D'un côté, une grande nation qui passe pour habile en matière commerciale, au sein de laquelle les connaissances sont très-répandues, exige l'application du principe proclamé vrai d'ailleurs par tous les hommes, sans exception, qui ont fait de la science économique l'étude de toute leur vie.
En outre, un ministre auquel l'Europe décerne le titre de grand homme d'État, un cabinet composé d'hommes supérieurs, les chefs de toutes les oppositions s'accordent un moment pour rendre à ce principe le plus sincère des hommages, la réalisation.
Eh bien! pense-t-on que, lorsque le monde entier assiste à ce grand spectacle, M. Guizot pourra, sans compromettre sa renommée, venir élever à la tribune française le drapeau de la protection?
D'un autre côté, il s'adresse à des hommes qui, presque tous, croient, je ne dirai pas leur fortune, mais celle de leurs commettants, liée au régime protecteur. Bien plus, ils ont la conviction que la fortune de la France est attachée au maintien de ce régime. Enfin, au dehors des Chambres, l'opinion, la presse sont pour le monopole; et s'il y a une association un peu forte en France, c'est celle qui s'est vouée à le défendre. Pense-t-on que le premier ministre arborera le drapeau de la liberté?
Que fera-t-il donc?
Il débutera par un pompeux éloge de la réforme anglaise, mais ensuite, en entassant distinctions sur distinctions, il prouvera qu'elle n'est pas applicable à la France.
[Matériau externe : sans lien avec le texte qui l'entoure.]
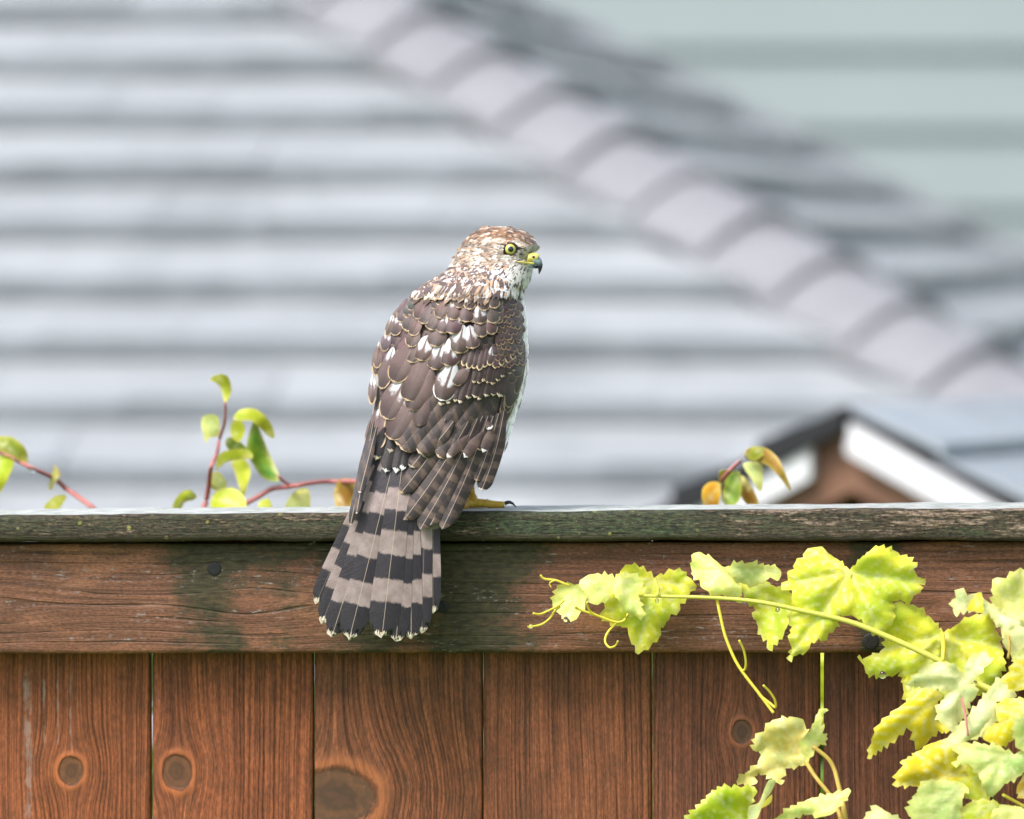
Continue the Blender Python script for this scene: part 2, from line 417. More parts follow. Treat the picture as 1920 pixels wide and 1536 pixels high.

Il dira, par exemple, que la population de la Grande-Bretagne étant en très-grande majorité composée d'ouvriers des manufactures, il y avait intérêt à lui donner à bon marché le pain, la viande et tous les aliments; – ce qui est sans application à notre pays agricole.
Comme si, précisément parce que notre population est, en très-grande majorité, vouée aux travaux de l'agriculture, il n'y avait pas également intérêt à lui donner la houille, le fer et le vêtement à bon marché.
Mais enfin, il faudra bien que le ministre se prononce. Qu'est-ce donc qui est applicable à la France? Est-ce la restriction? est-ce la liberté?
Ni l'une ni l'autre. Il faut voir, examiner, résoudre les questions une à une, à mesure qu'elles se présentent, et sans les rattacher à aucun système; en un mot, poursuivre la marche que le cabinet s'est tracée dans la voie du progrès. – (Car, quel ministre peut avouer qu'il n'est pas dans le progrès?)
En sorte que, lorsque le chef du cabinet descend de la tribune, les libéraux se disent: Il y a une pensée de liberté dans ce discours-là.